Iran has calculated, correctly, that the global economy would rather absorb a predictable, institutionalized tariff than endure an unpredictable, chaotic war.
The Downside of the Toll Booth Strategy
To be entirely fair, this contrarian play by Tehran carries massive, systemic risks for Iran itself.
By formalizing the Persian Gulf Strait Authority, Iran has explicitly staked its state reputation on its ability to guarantee safety for those who pay. The moment a rogue proxy group, an uncontrolled militia, or a rogue IRGC command asset fires on a vessel that holds a valid Iranian clearance code, the entire illusion of institutional control evaporates.
If Iran cannot guarantee absolute safety in exchange for its exorbitant fees, the shipping companies will revert to treating the region as an active war zone, insurance premiums will render the route unviable, and the U.S. military will have all the justification it needs to permanently dismantle Iran's coastal infrastructure. Tehran has traded the flexibility of asymmetrical, deniable warfare for the rigid responsibilities of a sovereign service provider.
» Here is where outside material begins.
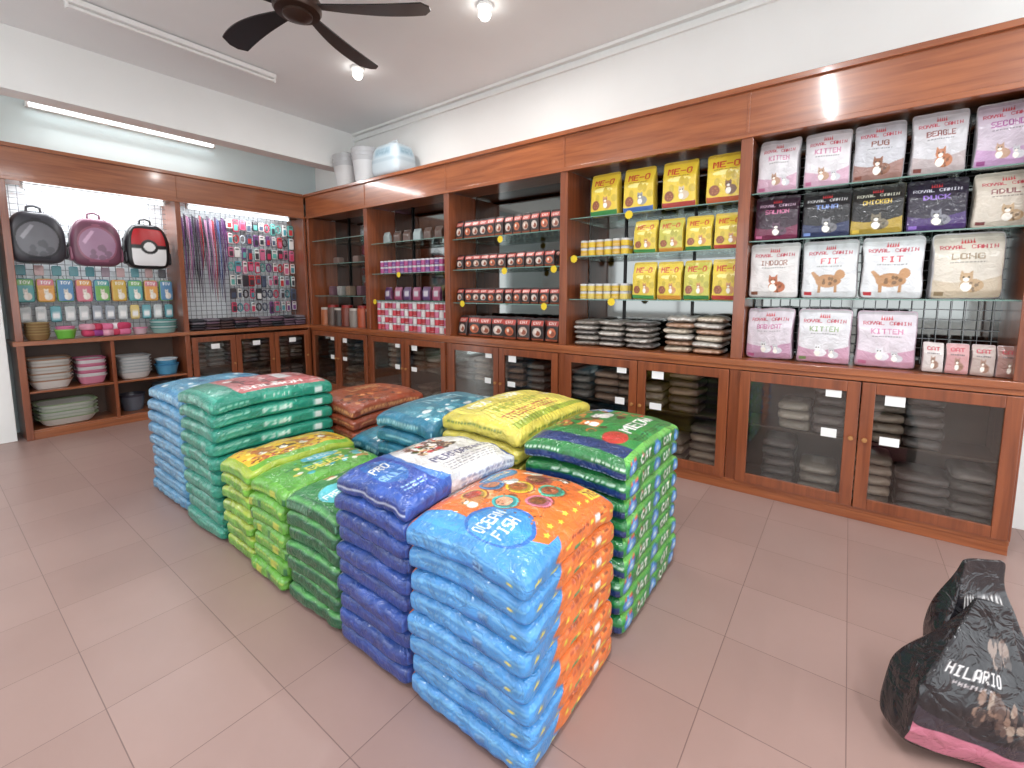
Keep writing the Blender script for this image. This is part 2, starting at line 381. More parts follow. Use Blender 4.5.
boxes('base_shelves',[(.60,1.865,FY+.02,YBk,.06,.09),(.60,1.21,FY+.02,YBk,.44,.46),(1.24,1.865,FY+.02,YBk,.44,.46),(.55,3.36,FY+.01,FY+.03,0,.07),(1.915,3.34,FY+.03,YBk,.07,.09)],WOODX,cb2)
boxes('base_back',[(.6,3.80,YBk-.015,YBk,.05,zc0),(1.915,3.34,FY+.08,YBk-.02,.47,.485)],DARKW,cb2,bevel=0)
boxes('white_backboard',[(.6,3.34,YBk-.012,YBk,zc1,cb+.02)],mat('white_backboard',(240,245,248),.5),cb2,bevel=0)
gr=[]
x=.64
while x<3.33:
    gr.append((x-.0025,x+.0025,6.40,6.405,zc1+.06,cb)); x+=.056
z=zc1+.06
while z<cb:
    gr.append((.62,1.86,6.405,6.410,z-.0025,z+.0025)); gr.append((1.92,3.33,6.405,6.410,z-.0025,z+.0025)); z+=.056
boxes('wire_grid',gr,mat('grid_wire',(120,124,130),.4,metal=.5),cb2,bevel=0)
dw=[];dg=[];kn=Acc()
xs=[1.92,2.39,2.86,3.335]
for i in range(3):
    p,q=xs[i]+.003,xs[i+1]-.003; f=.06; z0,z1=.09,zc0-.03; Y0,Y1=FY-.02,FY
    dw+=[(p,p+f,Y0,Y1,z0,z1),(q-f,q,Y0,Y1,z0,z1),(p+f,q-f,Y0,Y1,z0,z0+f),(p+f,q-f,Y0,Y1,z1-f,z1)]
    dg.append((p+f-.005,q-f+.005,FY-.012,FY-.008,z0+f-.005,z1-f+.005))
    kn.lathe([(.0005,0),(.008,.001),(.008,.012),(.014,.016),(.013,.026),(.0005,.028)],q-.03,Y0,.52,(170,120,70),n=12,M=Matrix.Rotation(math.pi/2,4,'X'))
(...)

Stop Fighting Yesterday's War
The current policy debate in Washington is stuck in the 1980s. Strategists keep looking back to Operation Earnest Will, when the U.S. Navy reflagged Kuwaiti tankers and escorted them through the Gulf to protect them from Iranian mines. They assume the same playbook will work today.
It won't. In the 1980s, Iran was trying to disrupt trade to hurt Iraq. Today, Iran is trying to regulate trade to sustain itself.
The establishment cannot comprehend a Middle Eastern adversary that doesn't just rely on asymmetric terror, but instead uses maritime law, sovereign joint ventures, corporate risk aversion, and non-dollar financial networks to achieve its goals. By treating the Strait of Hormuz as a commercial asset rather than a military firing range, Tehran has rewritten the rules of engagement.
Washington can keep pounding the table about "freedom of navigation" and deploying more carrier strike groups to play sea-lanes cop. But while the U.S. military is looking for a fight, Iran is busy collecting the rent.